Lack of Regulations a Menace for the Industry

Regulations and compliance in the cryptospace have been a matter of much debate all over the world. Given the fact that digital currencies are barely a decade old phenomena, international financial watchdogs have found it hard to classify this emerging asset class under a broad regulatory umbrella.

In a paper titled “It’s time to strengthen the regulation of crypto-assets,” Massad stresses the need for clear and transparent crypto regulations. He mentions how clarity with regard to regulations can mitigate the risk of crypto being used to sponsor illicit activities and also reduce the risk of cyber attacks.

Decentralized cryptocurrencies such as bitcoin (BTC) transcend international boundaries and jurisdictions. As a result, regulatory bodies in the U.S. such as the Securities and Exchange Commission (SEC) and the CFTC don’t have complete authority or sufficient jurisdiction over them.
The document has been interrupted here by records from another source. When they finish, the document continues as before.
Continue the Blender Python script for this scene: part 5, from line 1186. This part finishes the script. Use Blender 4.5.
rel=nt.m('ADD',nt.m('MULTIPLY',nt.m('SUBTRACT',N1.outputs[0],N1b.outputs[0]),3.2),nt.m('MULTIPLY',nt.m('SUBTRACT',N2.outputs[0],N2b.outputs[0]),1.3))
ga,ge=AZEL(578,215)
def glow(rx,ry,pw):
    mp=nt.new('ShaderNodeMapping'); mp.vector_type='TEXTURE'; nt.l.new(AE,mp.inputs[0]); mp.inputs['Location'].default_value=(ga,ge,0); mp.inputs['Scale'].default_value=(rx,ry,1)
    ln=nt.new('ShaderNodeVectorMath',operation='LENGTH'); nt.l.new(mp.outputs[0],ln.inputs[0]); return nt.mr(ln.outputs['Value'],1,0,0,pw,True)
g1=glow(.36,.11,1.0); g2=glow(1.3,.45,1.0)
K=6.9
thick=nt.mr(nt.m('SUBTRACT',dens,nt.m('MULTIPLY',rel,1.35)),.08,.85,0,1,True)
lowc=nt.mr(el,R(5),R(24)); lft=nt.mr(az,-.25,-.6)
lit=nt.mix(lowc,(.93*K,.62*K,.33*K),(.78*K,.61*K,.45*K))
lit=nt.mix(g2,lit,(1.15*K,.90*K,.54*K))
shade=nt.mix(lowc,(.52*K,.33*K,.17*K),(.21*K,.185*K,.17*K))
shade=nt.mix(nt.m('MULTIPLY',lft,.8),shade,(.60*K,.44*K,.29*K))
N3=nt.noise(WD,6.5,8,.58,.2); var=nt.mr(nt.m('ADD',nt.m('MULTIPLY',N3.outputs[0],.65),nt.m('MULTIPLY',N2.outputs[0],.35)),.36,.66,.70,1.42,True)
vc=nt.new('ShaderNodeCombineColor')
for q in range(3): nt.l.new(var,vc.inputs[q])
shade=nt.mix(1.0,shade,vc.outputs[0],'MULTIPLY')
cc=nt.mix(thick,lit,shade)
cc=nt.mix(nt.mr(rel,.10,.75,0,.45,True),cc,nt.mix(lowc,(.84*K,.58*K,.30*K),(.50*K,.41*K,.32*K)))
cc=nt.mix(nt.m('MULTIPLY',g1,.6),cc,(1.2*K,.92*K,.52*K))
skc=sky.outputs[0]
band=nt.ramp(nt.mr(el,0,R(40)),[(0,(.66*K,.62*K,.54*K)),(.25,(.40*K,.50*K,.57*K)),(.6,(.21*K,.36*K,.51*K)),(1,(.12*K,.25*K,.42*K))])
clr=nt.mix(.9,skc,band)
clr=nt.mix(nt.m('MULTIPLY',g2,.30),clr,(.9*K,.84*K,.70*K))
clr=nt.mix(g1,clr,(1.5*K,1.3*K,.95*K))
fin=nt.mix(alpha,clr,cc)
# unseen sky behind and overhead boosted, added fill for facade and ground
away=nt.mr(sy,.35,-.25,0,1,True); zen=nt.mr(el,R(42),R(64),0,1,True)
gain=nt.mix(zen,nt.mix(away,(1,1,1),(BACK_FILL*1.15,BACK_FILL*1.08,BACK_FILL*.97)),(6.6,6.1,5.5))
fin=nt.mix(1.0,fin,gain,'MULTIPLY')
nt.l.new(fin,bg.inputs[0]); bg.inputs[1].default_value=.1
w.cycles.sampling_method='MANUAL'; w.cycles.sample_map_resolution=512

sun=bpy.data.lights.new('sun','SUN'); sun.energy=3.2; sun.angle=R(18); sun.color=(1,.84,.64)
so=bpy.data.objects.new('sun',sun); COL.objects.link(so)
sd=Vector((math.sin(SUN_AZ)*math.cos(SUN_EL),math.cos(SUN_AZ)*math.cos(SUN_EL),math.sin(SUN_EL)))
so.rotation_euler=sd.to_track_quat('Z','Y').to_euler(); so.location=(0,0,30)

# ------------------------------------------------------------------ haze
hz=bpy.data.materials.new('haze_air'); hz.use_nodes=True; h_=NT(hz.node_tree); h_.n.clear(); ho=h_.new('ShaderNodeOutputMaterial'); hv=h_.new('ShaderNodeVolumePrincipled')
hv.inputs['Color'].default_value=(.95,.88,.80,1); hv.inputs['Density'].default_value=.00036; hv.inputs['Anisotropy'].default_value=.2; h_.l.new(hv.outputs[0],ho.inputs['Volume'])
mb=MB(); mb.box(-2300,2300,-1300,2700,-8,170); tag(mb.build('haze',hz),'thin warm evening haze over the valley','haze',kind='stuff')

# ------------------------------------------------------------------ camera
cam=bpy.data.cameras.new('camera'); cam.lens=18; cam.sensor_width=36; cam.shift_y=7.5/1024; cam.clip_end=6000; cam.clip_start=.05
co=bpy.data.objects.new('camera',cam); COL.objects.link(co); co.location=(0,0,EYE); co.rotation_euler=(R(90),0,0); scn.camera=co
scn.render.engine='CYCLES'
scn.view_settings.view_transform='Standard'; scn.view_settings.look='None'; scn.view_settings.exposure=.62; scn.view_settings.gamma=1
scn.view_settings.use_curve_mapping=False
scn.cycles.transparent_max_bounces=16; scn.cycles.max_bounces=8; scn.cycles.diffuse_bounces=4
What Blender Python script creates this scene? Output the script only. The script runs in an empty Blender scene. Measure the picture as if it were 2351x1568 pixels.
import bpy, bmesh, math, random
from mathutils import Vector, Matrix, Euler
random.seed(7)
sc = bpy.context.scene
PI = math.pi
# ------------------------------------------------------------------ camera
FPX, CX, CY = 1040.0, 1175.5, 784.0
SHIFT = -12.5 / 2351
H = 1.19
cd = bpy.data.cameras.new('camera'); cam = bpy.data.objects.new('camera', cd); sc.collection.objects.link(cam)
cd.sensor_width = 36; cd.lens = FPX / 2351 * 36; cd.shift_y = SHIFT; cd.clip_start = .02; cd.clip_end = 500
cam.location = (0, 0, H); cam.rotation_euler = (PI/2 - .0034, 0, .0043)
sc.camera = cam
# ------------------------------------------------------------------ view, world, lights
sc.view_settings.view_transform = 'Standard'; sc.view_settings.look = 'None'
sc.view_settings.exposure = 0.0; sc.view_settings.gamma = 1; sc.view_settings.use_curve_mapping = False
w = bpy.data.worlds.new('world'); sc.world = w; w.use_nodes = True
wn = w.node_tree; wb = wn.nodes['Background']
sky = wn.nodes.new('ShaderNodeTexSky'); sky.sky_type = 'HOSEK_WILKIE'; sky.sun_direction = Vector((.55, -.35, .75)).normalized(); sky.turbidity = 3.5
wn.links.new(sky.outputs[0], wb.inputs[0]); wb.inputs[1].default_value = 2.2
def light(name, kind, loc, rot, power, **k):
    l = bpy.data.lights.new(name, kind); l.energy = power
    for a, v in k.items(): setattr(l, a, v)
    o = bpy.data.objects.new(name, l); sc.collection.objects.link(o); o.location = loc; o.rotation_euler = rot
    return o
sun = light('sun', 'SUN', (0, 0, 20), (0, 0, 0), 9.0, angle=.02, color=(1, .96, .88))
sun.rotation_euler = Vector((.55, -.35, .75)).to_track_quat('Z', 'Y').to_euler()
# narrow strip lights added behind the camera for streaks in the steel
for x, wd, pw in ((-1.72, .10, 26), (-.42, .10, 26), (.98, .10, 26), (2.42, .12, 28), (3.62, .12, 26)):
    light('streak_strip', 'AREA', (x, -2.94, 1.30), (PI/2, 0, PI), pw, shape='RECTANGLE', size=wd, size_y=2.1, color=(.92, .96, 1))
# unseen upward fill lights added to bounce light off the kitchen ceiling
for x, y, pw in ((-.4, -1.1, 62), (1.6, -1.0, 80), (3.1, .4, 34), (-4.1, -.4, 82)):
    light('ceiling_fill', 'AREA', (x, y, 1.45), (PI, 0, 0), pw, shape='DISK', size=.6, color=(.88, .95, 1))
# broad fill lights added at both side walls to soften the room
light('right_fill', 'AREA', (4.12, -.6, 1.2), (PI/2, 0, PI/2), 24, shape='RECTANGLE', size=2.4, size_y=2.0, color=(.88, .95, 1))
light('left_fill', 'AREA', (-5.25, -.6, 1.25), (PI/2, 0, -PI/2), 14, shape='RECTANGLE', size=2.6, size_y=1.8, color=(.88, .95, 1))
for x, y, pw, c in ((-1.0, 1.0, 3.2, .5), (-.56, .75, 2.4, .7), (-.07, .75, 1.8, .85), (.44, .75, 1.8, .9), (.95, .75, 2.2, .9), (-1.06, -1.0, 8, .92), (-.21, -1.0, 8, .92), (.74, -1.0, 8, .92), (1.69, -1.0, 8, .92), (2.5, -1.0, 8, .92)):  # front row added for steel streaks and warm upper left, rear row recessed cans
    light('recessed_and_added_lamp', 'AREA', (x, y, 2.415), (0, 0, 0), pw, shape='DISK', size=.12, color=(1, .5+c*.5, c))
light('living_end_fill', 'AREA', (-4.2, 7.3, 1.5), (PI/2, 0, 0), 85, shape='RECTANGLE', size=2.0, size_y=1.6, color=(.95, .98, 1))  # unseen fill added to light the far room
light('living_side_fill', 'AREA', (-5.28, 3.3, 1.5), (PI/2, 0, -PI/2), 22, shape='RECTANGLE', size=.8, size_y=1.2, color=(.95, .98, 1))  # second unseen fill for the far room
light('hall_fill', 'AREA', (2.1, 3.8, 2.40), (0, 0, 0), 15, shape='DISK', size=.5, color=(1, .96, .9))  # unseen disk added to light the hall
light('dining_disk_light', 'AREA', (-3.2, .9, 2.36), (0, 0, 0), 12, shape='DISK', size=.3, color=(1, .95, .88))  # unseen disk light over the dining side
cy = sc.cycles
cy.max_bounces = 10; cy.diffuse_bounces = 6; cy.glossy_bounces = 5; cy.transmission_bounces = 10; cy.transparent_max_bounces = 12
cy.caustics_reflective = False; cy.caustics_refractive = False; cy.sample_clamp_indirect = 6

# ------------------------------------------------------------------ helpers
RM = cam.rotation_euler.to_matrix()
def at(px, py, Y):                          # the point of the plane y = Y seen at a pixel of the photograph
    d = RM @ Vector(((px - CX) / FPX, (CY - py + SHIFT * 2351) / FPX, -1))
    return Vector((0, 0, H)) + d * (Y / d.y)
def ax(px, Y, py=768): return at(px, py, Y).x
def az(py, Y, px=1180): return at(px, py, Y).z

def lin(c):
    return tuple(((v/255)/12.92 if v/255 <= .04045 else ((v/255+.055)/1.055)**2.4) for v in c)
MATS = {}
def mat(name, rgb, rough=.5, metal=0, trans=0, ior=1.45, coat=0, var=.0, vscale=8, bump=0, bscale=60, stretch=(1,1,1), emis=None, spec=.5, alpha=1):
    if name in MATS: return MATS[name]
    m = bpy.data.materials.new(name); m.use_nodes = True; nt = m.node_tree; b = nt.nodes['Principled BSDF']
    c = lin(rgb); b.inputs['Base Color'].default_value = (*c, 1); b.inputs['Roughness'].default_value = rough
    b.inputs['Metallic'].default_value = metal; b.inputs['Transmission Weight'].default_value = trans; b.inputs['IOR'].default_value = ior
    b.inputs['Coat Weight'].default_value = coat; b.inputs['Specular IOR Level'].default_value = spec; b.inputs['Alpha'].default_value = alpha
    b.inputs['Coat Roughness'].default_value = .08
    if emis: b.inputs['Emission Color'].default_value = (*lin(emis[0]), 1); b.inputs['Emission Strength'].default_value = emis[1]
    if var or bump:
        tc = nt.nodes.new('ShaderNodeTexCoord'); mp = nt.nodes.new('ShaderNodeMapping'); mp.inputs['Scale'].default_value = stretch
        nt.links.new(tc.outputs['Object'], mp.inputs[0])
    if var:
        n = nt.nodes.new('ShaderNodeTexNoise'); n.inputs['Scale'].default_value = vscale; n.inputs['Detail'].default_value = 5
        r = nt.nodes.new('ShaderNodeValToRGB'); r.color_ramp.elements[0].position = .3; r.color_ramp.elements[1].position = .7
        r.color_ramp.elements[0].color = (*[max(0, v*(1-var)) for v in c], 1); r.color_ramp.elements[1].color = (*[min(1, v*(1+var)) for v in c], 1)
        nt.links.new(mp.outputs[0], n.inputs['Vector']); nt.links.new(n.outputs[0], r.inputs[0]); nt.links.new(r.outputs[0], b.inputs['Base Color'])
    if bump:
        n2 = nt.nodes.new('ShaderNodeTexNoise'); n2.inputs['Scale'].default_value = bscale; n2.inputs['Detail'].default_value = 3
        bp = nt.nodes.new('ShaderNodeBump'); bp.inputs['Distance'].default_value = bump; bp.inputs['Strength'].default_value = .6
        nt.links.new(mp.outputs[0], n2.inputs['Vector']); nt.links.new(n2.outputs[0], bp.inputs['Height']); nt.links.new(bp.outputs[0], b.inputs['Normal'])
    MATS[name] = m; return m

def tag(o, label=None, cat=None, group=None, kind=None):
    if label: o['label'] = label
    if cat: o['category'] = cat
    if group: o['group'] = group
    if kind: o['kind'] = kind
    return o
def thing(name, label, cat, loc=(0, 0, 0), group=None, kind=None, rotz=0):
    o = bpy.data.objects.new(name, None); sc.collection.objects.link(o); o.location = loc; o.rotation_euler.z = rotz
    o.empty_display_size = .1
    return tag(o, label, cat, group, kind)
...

This lack of authority has, in turn, made cryptocurrencies a favorite among wrongdoers. Their presence in the legal grey area has encouraged criminals as well as fraudulent financial intermediaries to orchestrate predetermined crimes behind the veil of cryptocurrencies.

A number of crypto cyber-attacks have taken place in recent times where the hackers were able to successfully run away with investors’ money without ever having to pay for it.

In his paper, Massad argues that due to lax regulatory and compliance infrastructure for cryptocurrency exchanges and trading platforms, the cases of fraud and conflict of interest run rampant in the infant industry.

Massad also mentions that a number of platforms don’t have a sound customer safety mechanism in place and may operate without enough assets to cover customer claims in case of theft of crypto-assets. The ongoing QuadrigaCX fiasco is a prime example of this.

Further, unlike banks and regulated stock exchanges, crypto institutions don’t have to deal with any specific cyber-security requirements. The paper reads in part:

“Crypto institutions are small compared to banking, securities and derivatives markets, but they do not operate in isolation; they have many connections with the broader financial system. A cyber attack on a crypto institution could lead to collateral damage elsewhere.”

How to Bring More Transparency?

Massad, in his paper, outlines a number of recommendations which can be taken as reference points by the SEC and the CFTC to streamline crypto regulations.

According to Massad, both authorities must have complete regulatory oversight over the offering, distribution, trading of crypto-assets. He added that Congress should pass legislation to increase these regulatory bodies’ resources to make way for new and existing crypto-centric authorities.

Another vital point that Massad highlights in his paper is that instead of delegating or deferring to state law in regulating crypto assets, the Federal Government should aim to establish a uniform national regulatory framework as the market for cryptocurrencies has an international appeal.